How much has been raised to support non-bank direct lending in Europe? Figures are often cited in the media without asking related questions such as “What are they raising?” or “What’s their strategy?” Preqin recently reported about €31 billion was raised last year for “private debt.” Of that roughly 60% was for direct lending, with the rest going to junior capital, distressed, and special situations (see Chart of the Week).

Well-regarded platforms like Blue Bay (a subsidiary of RBC) and Hayfin (backed by Towerbrook) have recently raised about €2 billion each. ICG, a global mezz fund, is said to have raised €3 billion for senior debt. Other large investment managers in the mix include Ardian (formerly AXA Private Equity), Ares, Alcentra, Apollo, BlackRock, and Guggenheim. But given, as we’ve demonstrated, how banks have remained at the center of gravity for leveraged lending, what’s the path to success for these firms?

One route in the US oft-followed by opportunistic credit is to take advantage of pricing discounts in the secondary loan market. We certainly saw that in spades with select US buyouts that got caught in the 4Q market downdraft. Indeed, some European direct lenders bought into these deals. But, as one top manager told us, it’s too early to tell if prices on these assets will hold, or if buyers are sitting on mark-to-market losses.
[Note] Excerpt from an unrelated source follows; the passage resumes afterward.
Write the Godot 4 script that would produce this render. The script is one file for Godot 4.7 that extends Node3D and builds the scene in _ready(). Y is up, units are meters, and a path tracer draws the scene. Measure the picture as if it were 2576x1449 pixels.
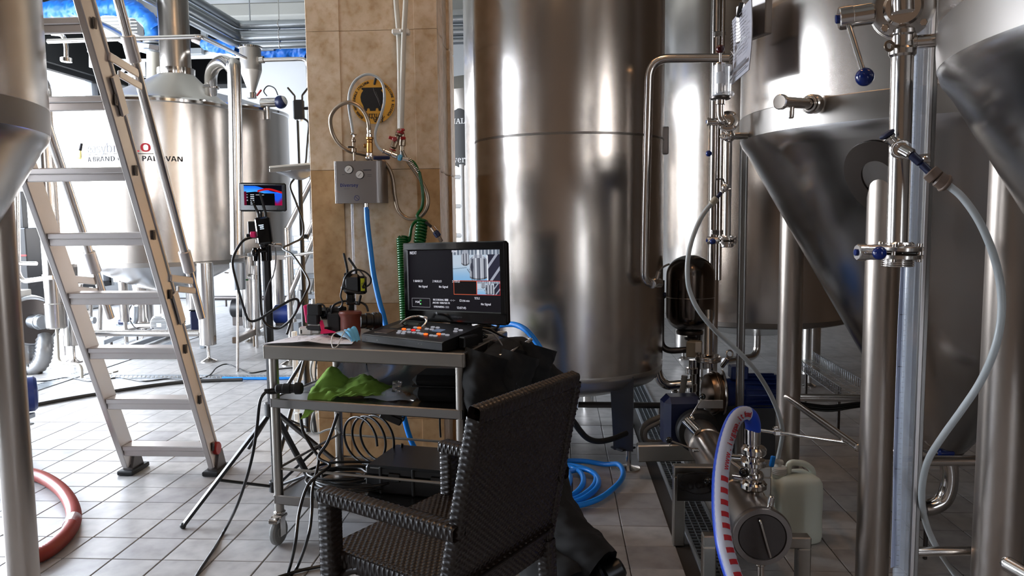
extends Node3D
# A craft brewery hall: steel tanks left and right, a stone pillar, a video trolley and a wicker chair.
# Axes: x right along the tile rows, y up, -z into the hall; metres; the floor is y = 0.

var M := {}
var used := {}
var rng := RandomNumberGenerator.new()

# ---------------------------------------------------------------- mesh builder
class MB:
	var v := PackedVector3Array()
	var n := PackedVector3Array()
	var t := PackedVector2Array()
	var ix := PackedInt32Array()
	var radii := []                                       # when set, tube() takes one radius per point

	func vert(p: Vector3, q: Vector3, uv := Vector2.ZERO) -> int:
		v.append(p); n.append(q); t.append(uv)
		return v.size() - 1

	func tri(a: int, b: int, c: int) -> void:
		var g := (v[b] - v[a]).cross(v[c] - v[a])
		if g.dot(n[a] + n[b] + n[c]) > 0.0:
			ix.append(a); ix.append(c); ix.append(b)
		else:
			ix.append(a); ix.append(b); ix.append(c)

	func face(pts: Array, nn: Vector3) -> void:          # flat convex polygon
		var first := v.size()
		for k in pts.size():
			vert(pts[k], nn, Vector2(k % 2, k / 2))
		for k in range(1, pts.size() - 1):
			tri(first, first + k, first + k + 1)

	func box(c: Vector3, s: Vector3, b := Basis(), bev := 0.004) -> MB:
		var h := s * 0.5
		bev = minf(bev, minf(h.x, minf(h.y, h.z)) * 0.9)
		var ax := [Vector3(1, 0, 0), Vector3(0, 1, 0), Vector3(0, 0, 1)]
		for a in 3:
			var u: Vector3 = ax[(a + 1) % 3]
			var w: Vector3 = ax[(a + 2) % 3]
			var hu := h[(a + 1) % 3] - bev
			var hw := h[(a + 2) % 3] - bev
			for sg in [-1.0, 1.0]:
				var o: Vector3 = ax[a] * (h[a] * sg)
				var first := v.size()
				for q in [[-1, -1], [1, -1], [1, 1], [-1, 1]]:
					vert(c + b * (o + u * hu * q[0] + w * hw * q[1]), b * (ax[a] * sg), Vector2(q[0] * 0.5 + 0.5, q[1] * 0.5 + 0.5))
				tri(first, first + 1, first + 2); tri(first, first + 2, first + 3)
			if bev > 0.0:                                     # four chamfers along axis a
				for su in [-1.0, 1.0]:
					for sw in [-1.0, 1.0]:
						var l: Vector3 = ax[a] * (h[a] - bev)
						var p1: Vector3 = u * h[(a + 1) % 3] * su + w * hw * sw
						var p2: Vector3 = u * hu * su + w * h[(a + 2) % 3] * sw
						face([c + b * (p1 - l), c + b * (p1 + l), c + b * (p2 + l), c + b * (p2 - l)], b * (u * su + w * sw).normalized())
		if bev > 0.0:
			for sx in [-1.0, 1.0]:
				for sy in [-1.0, 1.0]:
					for sz in [-1.0, 1.0]:
						var sg3 := Vector3(sx, sy, sz)
						face([c + b * (Vector3(h.x, h.y - bev, h.z - bev) * sg3), c + b * (Vector3(h.x - bev, h.y, h.z - bev) * sg3), c + b * (Vector3(h.x - bev, h.y - bev, h.z) * sg3)], b * sg3.normalized())
		return self

	func lathe(prof: Array, seg := 24, xf := Transform3D(), a0 := 0.0, a1 := TAU) -> MB:   # prof: Vector2(radius, height)
		var m := prof.size()
		var seg_n := []
		var run := 0.0
		var at := [0.0]
		for k in m - 1:
			var d: Vector2 = prof[k + 1] - prof[k]
			run += d.length()
			at.append(run)
			seg_n.append(Vector2(d.y, -d.x).normalized() if d.length() > 1e-7 else Vector2(1, 0))
		# outward: the side that faces away from the inside; profiles run from bottom to top on the outside
		for k in m - 1:
			var d2: Vector2 = prof[k + 1] - prof[k]
			if d2.length() < 1e-7:
				continue
			var n0: Vector2 = seg_n[k]
			var n1: Vector2 = seg_n[k]
			if k > 0 and n0.dot(seg_n[k - 1]) > 0.82:
				n0 = (n0 + seg_n[k - 1]).normalized()
			if k < m - 2 and n1.dot(seg_n[k + 1]) > 0.82:
				n1 = (n1 + seg_n[k + 1]).normalized()
			var first := v.size()
			for j in seg + 1:
				var a := a0 + (a1 - a0) * j / seg
				var cs := Vector3(cos(a), 0, sin(a))
				for e in 2:
					var p: Vector2 = prof[k + e]
					var nn: Vector2 = n0 if e == 0 else n1
					vert(xf * (cs * p.x + Vector3(0, p.y, 0)), (xf.basis * (cs * nn.x + Vector3(0, nn.y, 0))).normalized(), Vector2(float(j) / seg, at[k + e]))
			for j in seg:
				var i := first + j * 2
				if prof[k].x > 1e-6:
					tri(i, i + 1, i + 2)
				if prof[k + 1].x > 1e-6:
					tri(i + 1, i + 2, i + 3)
		return self

	func tube(pts: Array, r: float, sides := 12, r_end := -1.0, caps := true) -> MB:
		var m := pts.size()
		if m < 2:
			return self
		var d0: Vector3 = (pts[1] - pts[0]).normalized()
		var up := Vector3.UP if absf(d0.y) < 0.9 else Vector3.RIGHT
		var x := d0.cross(up).normalized()
		var prev := d0
		var first := v.size()
		var run := 0.0
		for k in m:
			var d: Vector3
			if k == 0:
				d = d0
			elif k == m - 1:
				d = (pts[k] - pts[k - 1]).normalized()
			else:
				d = ((pts[k + 1] - pts[k]).normalized() + (pts[k] - pts[k - 1]).normalized()).normalized()
			if d.length() < 0.5:
				d = prev
			if k > 0:
				run += (pts[k] - pts[k - 1]).length()
			var axis := prev.cross(d)
			if axis.length() > 1e-6:
				x = x.rotated(axis.normalized(), prev.angle_to(d))
			x = (x - d * x.dot(d)).normalized()
			prev = d
			var y := d.cross(x)
			var rr: float = radii[k] if radii.size() == m else (r if r_end < 0.0 else lerpf(r, r_end, float(k) / (m - 1)))
			for j in sides + 1:
				var a := TAU * j / sides
				var nn := x * cos(a) + y * sin(a)
				vert(pts[k] + nn * rr, nn, Vector2(float(j) / sides, run))
			if caps and (k == 0 or k == m - 1):
				var ring := []
				for j in sides:
					ring.append(v[v.size() - sides - 1 + j])
				face(ring, -d if k == 0 else d)
		# side faces: ring k starts at start[k]
		var at := first
		for k in m - 1:
			var a := at
			var b := a + sides + 1
			if caps and k == 0:
				b += sides
			for j in sides:
				tri(a + j, a + j + 1, b + j); tri(a + j + 1, b + j, b + j + 1)
			at = b
		return self

	func cyl(a: Vector3, b: Vector3, r: float, sides := 16, bev := 0.003, r2 := -1.0) -> MB:   # a closed rod with chamfered ends
		var d := b - a
		var l := d.length()
		var y := d / l
		var x := y.cross(Vector3.UP if absf(y.y) < 0.9 else Vector3.RIGHT).normalized()
		var xf := Transform3D(Basis(x, y, x.cross(y)), a)
		if r2 < 0.0:
			r2 = r
		var e := minf(bev, minf(minf(r, r2) * 0.4, l * 0.3))
		return lathe([Vector2(0, 0), Vector2(r - e, 0), Vector2(r, e), Vector2(r2, l - e), Vector2(r2 - e, l), Vector2(0, l)], sides, xf)

	func ball(c: Vector3, r: float, seg := 16, s := Vector3.ONE) -> MB:
		var p := []
		for k in seg / 2 + 1:
			var a := -PI / 2 + PI * k / (seg / 2)
			p.append(Vector2(r * cos(a), r * sin(a)))
		return lathe(p, seg, Transform3D(Basis.from_scale(s), c))

	func torus(c: Vector3, axis: Vector3, big: float, r: float, seg := 24, sides := 8, a0 := 0.0, a1 := TAU) -> MB:
		var y := axis.normalized()
		var x := y.cross(Vector3.UP if absf(y.y) < 0.9 else Vector3.RIGHT).normalized()
		var z := x.cross(y)
		var pts := []
		for k in seg + 1:
			var a := a0 + (a1 - a0) * k / seg
			pts.append(c + (x * cos(a) + z * sin(a)) * big)
		return tube(pts, r, sides, -1.0, absf(a1 - a0) < TAU - 0.01)

	func sheet(g: Array, thick := 0.0, flip := false, us := 1.0, vs := 1.0) -> MB:   # g: rows of points; a smooth surface, with a back when thick > 0
		var rows := g.size()
		var cols: int = g[0].size()
		var nn := []
		for i in rows:
			var line := []
			for j in cols:
				var a: Vector3 = g[mini(i + 1, rows - 1)][j] - g[maxi(i - 1, 0)][j]
				var b: Vector3 = g[i][mini(j + 1, cols - 1)] - g[i][maxi(j - 1, 0)]
				var q := b.cross(a).normalized()
				line.append(-q if flip else q)
			nn.append(line)
		for side in (2 if thick > 0.0 else 1):
			var first := v.size()
			var sg := 1.0 if side == 0 else -1.0
			for i in rows:
				for j in cols:
					vert(g[i][j] + nn[i][j] * (thick * 0.5 * sg), nn[i][j] * sg, Vector2(us * j / (cols - 1), vs * i / (rows - 1)))
			for i in rows - 1:
				for j in cols - 1:
					var a := first + i * cols + j
					tri(a, a + 1, a + cols); tri(a + 1, a + cols, a + cols + 1)
		if thick > 0.0:
			var edge := []
			for j in cols: edge.append([0, j])
			for i in range(1, rows): edge.append([i, cols - 1])
			for j in range(cols - 2, -1, -1): edge.append([rows - 1, j])
			for i in range(rows - 2, -1, -1): edge.append([i, 0])
			var mid: Vector3 = g[rows / 2][cols / 2]
			for k in edge.size() - 1:
				var p: Vector3 = g[edge[k][0]][edge[k][1]]
				var q2: Vector3 = g[edge[k + 1][0]][edge[k + 1][1]]
				var np: Vector3 = nn[edge[k][0]][edge[k][1]] * thick * 0.5
				var nq: Vector3 = nn[edge[k + 1][0]][edge[k + 1][1]] * thick * 0.5
				var out := (q2 - p).cross(np).normalized()
				if out.dot(p - mid) < 0.0:
					out = -out
				face([p + np, q2 + nq, q2 - nq, p - np], out)
		return self

	func prism(poly: PackedVector2Array, depth: float, xf := Transform3D()) -> MB:   # poly in x,y; extruded along z from -depth/2 to depth/2
		var idx := Geometry2D.triangulate_polygon(poly)
		for sg in [-1.0, 1.0]:
			var first := v.size()
			for p in poly:
				vert(xf * Vector3(p.x, p.y, depth * 0.5 * sg), xf.basis * Vector3(0, 0, sg), p)
			for k in range(0, idx.size(), 3):
				tri(first + idx[k], first + idx[k + 1], first + idx[k + 2])
		var ccw := 0.0
		for k in poly.size():
			ccw += poly[k].cross(poly[(k + 1) % poly.size()])
		for k in poly.size():
			var a := poly[k]
			var b := poly[(k + 1) % poly.size()]
			var e := (b - a).normalized()
			var o := Vector2(e.y, -e.x) * signf(ccw)
			face([xf * Vector3(a.x, a.y, -depth * 0.5), xf * Vector3(b.x, b.y, -depth * 0.5), xf * Vector3(b.x, b.y, depth * 0.5), xf * Vector3(a.x, a.y, depth * 0.5)], xf.basis * Vector3(o.x, o.y, 0))
		return self

	func panel(w: float, h: float, z := 0.0) -> MB:      # an upright picture in the x,y plane, facing +z
		var first := v.size()
		for q in [[-1, 1, 0, 0], [1, 1, 1, 0], [1, -1, 1, 1], [-1, -1, 0, 1]]:
			vert(Vector3(q[0] * w * 0.5, q[1] * h * 0.5, z), Vector3(0, 0, 1), Vector2(q[2], q[3]))
		tri(first, first + 1, first + 2)
		tri(first, first + 2, first + 3)
		return self

	func mesh() -> ArrayMesh:
		var a := []
		a.resize(Mesh.ARRAY_MAX)
		a[Mesh.ARRAY_VERTEX] = v
		a[Mesh.ARRAY_NORMAL] = n
		a[Mesh.ARRAY_TEX_UV] = t
		a[Mesh.ARRAY_INDEX] = ix
		var m := ArrayMesh.new()
		m.add_surface_from_arrays(Mesh.PRIMITIVE_TRIANGLES, a)
		return m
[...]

In general, European loan prices are less subject to technical swings. For one thing, as our friend pointed out, there are no retail loan funds in Europe. Mutual funds, so-called “UCITS” (Undertakings for Collective Investment in Transferable Securities), cannot hold loans directly. That means there’s no need for daily liquidity, no wild swings of cash coming in and out of accounts, no relative value players driving prices up and down. This results in a much more stable market overall in Europe.